Each line that holds the word "from" should be returned.

--------------------------------

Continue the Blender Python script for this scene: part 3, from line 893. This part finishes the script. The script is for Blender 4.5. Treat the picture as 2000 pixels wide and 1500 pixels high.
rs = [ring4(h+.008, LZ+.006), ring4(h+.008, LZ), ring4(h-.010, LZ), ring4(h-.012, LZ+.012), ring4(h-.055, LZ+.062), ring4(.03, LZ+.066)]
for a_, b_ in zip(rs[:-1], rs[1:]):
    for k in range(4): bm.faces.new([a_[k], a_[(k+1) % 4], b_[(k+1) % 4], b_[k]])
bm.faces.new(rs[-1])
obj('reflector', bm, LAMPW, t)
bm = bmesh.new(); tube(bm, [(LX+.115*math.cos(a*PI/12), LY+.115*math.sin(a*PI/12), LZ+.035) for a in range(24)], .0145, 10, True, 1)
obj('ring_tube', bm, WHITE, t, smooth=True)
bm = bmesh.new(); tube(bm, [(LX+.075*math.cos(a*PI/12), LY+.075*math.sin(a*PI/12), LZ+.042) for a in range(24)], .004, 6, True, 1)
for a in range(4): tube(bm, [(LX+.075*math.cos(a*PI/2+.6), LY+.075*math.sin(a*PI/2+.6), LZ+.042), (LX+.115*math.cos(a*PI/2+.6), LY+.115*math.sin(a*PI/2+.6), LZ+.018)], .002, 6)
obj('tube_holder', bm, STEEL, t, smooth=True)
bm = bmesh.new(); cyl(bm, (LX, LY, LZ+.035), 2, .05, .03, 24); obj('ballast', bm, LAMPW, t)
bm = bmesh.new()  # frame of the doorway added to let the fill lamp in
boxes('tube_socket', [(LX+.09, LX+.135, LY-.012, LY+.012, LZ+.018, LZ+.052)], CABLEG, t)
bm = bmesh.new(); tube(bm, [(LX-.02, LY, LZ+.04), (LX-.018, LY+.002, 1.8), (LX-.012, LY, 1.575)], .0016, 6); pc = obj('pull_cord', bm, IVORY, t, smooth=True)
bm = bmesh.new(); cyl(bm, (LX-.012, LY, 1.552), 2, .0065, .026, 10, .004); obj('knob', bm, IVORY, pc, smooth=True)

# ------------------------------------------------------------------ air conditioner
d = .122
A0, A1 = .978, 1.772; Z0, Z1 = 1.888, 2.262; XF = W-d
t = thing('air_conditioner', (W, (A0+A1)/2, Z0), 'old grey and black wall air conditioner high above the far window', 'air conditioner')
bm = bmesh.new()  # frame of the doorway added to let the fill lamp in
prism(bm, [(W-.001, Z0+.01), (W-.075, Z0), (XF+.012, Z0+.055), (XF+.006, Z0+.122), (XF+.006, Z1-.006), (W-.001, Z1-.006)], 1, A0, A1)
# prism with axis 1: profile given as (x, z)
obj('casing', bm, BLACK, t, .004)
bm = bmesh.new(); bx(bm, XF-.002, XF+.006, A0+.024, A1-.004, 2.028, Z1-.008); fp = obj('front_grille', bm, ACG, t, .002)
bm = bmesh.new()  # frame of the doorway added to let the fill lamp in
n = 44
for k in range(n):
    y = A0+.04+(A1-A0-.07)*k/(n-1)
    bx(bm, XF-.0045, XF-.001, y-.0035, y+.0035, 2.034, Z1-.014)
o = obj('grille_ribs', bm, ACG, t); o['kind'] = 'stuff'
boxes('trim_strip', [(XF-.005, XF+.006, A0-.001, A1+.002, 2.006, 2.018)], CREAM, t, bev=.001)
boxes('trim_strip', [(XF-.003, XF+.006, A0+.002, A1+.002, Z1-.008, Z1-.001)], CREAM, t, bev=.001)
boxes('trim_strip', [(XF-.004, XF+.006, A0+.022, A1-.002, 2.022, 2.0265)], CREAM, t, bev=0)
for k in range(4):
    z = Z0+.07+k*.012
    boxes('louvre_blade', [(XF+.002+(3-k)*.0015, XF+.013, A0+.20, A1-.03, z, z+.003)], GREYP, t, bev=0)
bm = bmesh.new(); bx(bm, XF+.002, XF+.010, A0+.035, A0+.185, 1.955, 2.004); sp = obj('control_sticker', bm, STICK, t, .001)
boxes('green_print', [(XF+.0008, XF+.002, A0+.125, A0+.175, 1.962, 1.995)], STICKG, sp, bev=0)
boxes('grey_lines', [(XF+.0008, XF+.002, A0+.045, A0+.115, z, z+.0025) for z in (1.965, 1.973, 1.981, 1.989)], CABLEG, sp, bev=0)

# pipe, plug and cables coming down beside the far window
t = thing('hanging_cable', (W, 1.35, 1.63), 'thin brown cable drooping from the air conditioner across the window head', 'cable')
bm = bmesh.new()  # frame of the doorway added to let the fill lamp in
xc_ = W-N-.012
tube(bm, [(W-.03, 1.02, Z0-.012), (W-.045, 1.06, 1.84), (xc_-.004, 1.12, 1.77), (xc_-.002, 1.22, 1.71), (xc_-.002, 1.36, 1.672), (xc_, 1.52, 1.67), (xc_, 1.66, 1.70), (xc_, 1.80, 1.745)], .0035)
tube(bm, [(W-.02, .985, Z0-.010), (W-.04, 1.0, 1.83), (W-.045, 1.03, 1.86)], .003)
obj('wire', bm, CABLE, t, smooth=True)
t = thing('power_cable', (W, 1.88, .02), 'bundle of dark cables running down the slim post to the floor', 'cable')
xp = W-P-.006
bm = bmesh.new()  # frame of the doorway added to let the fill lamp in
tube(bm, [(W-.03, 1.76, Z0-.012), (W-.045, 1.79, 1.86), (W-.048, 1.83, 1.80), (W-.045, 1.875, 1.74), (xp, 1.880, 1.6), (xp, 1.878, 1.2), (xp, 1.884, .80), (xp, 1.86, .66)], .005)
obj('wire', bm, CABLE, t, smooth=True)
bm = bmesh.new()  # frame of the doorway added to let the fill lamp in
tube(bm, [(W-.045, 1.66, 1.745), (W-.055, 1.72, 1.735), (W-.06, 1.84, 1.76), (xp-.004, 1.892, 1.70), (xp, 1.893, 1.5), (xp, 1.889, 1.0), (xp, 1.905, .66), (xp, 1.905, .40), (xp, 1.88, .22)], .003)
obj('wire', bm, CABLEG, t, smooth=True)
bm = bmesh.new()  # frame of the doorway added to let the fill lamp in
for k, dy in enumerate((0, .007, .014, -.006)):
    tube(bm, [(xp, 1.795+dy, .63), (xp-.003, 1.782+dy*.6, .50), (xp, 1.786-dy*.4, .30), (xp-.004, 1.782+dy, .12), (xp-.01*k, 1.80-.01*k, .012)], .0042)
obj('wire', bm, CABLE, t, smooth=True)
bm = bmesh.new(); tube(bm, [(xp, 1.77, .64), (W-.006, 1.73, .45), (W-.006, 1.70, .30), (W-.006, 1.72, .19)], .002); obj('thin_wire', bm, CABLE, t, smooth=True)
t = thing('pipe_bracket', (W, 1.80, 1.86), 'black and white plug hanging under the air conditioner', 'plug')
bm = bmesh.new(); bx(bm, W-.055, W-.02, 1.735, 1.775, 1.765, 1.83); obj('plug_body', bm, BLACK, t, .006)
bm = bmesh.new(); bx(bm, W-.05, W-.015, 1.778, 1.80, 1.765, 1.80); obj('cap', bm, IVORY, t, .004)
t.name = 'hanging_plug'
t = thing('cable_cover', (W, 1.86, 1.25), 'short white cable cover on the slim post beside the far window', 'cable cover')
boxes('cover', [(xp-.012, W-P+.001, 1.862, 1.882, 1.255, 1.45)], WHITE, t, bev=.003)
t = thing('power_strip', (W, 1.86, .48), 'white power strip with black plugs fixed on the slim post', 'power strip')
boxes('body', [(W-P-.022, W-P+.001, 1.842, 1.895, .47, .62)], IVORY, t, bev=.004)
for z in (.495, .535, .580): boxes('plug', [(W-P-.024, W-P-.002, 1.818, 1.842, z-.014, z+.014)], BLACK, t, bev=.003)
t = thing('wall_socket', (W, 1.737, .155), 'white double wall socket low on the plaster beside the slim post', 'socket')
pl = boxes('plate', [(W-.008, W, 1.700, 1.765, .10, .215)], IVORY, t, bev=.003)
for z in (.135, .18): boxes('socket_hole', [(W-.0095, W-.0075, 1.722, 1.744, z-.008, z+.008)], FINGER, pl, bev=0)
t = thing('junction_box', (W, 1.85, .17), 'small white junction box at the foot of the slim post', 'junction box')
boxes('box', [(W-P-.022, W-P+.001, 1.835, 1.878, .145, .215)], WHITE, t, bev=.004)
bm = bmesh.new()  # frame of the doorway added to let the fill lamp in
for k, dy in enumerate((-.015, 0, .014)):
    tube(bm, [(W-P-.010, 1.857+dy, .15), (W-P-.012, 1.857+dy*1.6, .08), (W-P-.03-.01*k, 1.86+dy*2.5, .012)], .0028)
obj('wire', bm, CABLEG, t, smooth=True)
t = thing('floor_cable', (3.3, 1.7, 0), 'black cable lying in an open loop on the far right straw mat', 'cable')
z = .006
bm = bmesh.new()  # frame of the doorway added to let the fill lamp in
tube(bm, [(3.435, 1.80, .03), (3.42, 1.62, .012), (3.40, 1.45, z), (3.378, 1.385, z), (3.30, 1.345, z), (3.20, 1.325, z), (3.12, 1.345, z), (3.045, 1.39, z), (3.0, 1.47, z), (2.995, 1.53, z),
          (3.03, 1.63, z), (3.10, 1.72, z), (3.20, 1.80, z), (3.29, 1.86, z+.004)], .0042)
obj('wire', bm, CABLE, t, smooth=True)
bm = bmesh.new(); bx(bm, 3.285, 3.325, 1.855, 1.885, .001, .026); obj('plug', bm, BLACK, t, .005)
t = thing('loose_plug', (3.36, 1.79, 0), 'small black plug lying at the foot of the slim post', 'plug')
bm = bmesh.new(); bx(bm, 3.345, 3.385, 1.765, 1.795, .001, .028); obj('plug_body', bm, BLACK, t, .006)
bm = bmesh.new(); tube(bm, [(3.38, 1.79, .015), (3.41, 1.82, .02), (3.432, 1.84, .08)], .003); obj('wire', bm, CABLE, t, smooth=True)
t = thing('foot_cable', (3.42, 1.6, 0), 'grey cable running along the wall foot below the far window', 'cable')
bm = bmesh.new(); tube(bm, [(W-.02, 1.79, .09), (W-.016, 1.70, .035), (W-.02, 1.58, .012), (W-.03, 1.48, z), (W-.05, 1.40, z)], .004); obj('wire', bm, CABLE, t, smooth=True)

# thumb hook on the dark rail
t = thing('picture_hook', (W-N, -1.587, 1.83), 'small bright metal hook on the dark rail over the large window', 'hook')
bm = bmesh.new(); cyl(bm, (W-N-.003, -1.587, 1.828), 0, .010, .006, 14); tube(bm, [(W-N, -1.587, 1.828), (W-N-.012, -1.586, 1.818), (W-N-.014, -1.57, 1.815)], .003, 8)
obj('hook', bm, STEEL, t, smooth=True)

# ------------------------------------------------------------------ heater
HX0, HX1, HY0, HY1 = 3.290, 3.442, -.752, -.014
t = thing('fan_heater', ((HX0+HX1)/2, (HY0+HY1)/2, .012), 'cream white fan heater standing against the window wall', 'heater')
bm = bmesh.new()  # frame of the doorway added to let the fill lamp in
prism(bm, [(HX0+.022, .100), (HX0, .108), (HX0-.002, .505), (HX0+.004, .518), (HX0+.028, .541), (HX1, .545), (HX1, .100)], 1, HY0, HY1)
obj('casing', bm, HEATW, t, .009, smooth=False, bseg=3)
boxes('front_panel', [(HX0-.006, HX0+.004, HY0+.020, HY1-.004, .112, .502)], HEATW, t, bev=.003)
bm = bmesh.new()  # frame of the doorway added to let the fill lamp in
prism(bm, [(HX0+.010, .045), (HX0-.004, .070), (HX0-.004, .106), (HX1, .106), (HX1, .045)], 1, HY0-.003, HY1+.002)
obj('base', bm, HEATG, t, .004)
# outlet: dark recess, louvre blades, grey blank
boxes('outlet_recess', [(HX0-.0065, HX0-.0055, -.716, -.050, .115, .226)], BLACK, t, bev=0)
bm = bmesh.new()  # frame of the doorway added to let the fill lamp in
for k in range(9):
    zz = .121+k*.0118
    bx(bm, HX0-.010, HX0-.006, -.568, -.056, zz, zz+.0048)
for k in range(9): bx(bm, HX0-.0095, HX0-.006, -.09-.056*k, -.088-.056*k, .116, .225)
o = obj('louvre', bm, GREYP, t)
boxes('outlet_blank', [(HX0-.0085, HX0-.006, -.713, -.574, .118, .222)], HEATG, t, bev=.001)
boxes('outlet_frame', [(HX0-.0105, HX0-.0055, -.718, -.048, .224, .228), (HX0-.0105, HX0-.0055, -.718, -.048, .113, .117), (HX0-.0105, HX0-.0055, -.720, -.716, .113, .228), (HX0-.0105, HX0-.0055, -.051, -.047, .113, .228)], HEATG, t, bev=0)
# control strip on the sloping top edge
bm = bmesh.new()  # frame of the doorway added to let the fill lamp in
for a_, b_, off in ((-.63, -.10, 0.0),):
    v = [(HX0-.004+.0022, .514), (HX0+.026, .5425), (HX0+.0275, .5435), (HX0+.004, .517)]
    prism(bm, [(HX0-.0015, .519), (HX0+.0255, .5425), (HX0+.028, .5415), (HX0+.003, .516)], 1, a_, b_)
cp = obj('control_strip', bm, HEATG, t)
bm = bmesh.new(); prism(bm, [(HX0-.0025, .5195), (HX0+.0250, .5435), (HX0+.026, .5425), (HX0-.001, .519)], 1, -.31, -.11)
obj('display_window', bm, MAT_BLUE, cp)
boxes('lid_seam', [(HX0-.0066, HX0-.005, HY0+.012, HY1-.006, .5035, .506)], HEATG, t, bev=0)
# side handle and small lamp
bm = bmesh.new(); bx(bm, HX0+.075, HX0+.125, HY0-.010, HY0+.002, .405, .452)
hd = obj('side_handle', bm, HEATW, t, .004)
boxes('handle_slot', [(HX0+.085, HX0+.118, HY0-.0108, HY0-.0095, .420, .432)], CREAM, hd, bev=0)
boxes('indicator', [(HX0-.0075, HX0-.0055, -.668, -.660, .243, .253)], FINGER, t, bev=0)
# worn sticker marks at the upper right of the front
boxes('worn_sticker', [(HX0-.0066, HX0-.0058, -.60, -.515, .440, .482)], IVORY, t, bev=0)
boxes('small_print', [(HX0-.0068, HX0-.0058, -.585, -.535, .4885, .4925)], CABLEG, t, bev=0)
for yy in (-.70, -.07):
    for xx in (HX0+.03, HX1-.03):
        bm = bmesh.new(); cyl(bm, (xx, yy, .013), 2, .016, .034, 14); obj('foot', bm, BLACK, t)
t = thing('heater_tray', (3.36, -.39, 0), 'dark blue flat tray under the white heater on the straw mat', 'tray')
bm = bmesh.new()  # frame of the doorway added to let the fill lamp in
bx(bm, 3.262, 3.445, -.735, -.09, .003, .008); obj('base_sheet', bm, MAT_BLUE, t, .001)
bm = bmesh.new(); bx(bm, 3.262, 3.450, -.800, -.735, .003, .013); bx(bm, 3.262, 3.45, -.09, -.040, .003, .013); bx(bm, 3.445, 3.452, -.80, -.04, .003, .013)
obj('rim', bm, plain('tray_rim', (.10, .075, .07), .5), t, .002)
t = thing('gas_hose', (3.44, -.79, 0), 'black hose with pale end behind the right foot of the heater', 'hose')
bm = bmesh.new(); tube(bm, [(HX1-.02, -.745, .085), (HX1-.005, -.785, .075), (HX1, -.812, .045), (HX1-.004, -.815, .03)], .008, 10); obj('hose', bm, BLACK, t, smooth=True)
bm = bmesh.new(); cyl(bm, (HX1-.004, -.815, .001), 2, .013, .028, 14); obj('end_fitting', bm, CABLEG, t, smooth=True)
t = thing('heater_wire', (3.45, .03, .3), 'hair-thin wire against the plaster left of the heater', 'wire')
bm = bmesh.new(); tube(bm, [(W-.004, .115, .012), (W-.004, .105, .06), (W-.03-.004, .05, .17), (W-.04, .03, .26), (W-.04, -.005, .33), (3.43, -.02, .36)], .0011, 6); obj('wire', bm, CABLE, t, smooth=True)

--------------------------------

Answer below →
Continue the Blender Python script for this scene: part 3, from line 893. This part finishes the script. The script is for Blender 4.5. Treat the picture as 2000 pixels wide and 1500 pixels high.
t = thing('hanging_cable', (W, 1.35, 1.63), 'thin brown cable drooping from the air conditioner across the window head', 'cable')